Forex, short for foreign exchange, is the conversion of one currency into another.
In the past, forex trading was conducted mainly by large institutions and high-net-worth individuals, due to the costs involved. However, rapid advances in technology over the last decade mean that almost anyone can now trade on currencies from the comfort of their own home.
As online trading has become more and more accessible, the term forex has been propelled into the public domain.
The foreign exchange market
Whether you realize it or not, you’ve likely already participated in the forex market.
Have you ever exchanged currencies at a bank before going on holiday? Then you’ve experienced foreign exchange! Granted, actively trading forex online differs slightly, but the basic concept remains the same.

How are currencies traded?
But how exactly are currencies traded on the forex market?
Interestingly, currencies are traded in pairs. This means that, when you buy one currency, you’re simultaneously selling another.
Let’s take the USDCAD currency pair as an example. If you were to buy the pair, you’d simultaneously be buying U.S. dollars and selling Canadian dollars. The opposite would be true if you were to sell the pair.

Why do people trade currencies?
There are two main reasons why people or businesses trade forex; speculation or commercial trading.
Speculative trades are by far the most frequent on the forex market and make up most of the daily volume. These trades are placed simply to profit from changing currency prices.
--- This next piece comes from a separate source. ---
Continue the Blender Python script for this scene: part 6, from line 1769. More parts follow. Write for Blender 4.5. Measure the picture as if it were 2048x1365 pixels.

The sheer number of speculative trades placed daily means that volatility in the forex market is always high, creating more opportunities, but also providing added risk.
Whenever an exchange of goods or services takes place between companies in different countries, forex must come into play. This is known as commercial trading. Although a massive amount of commercial trades take place on any given day, the amounts exchanged are minimal when compared to the overall market volume.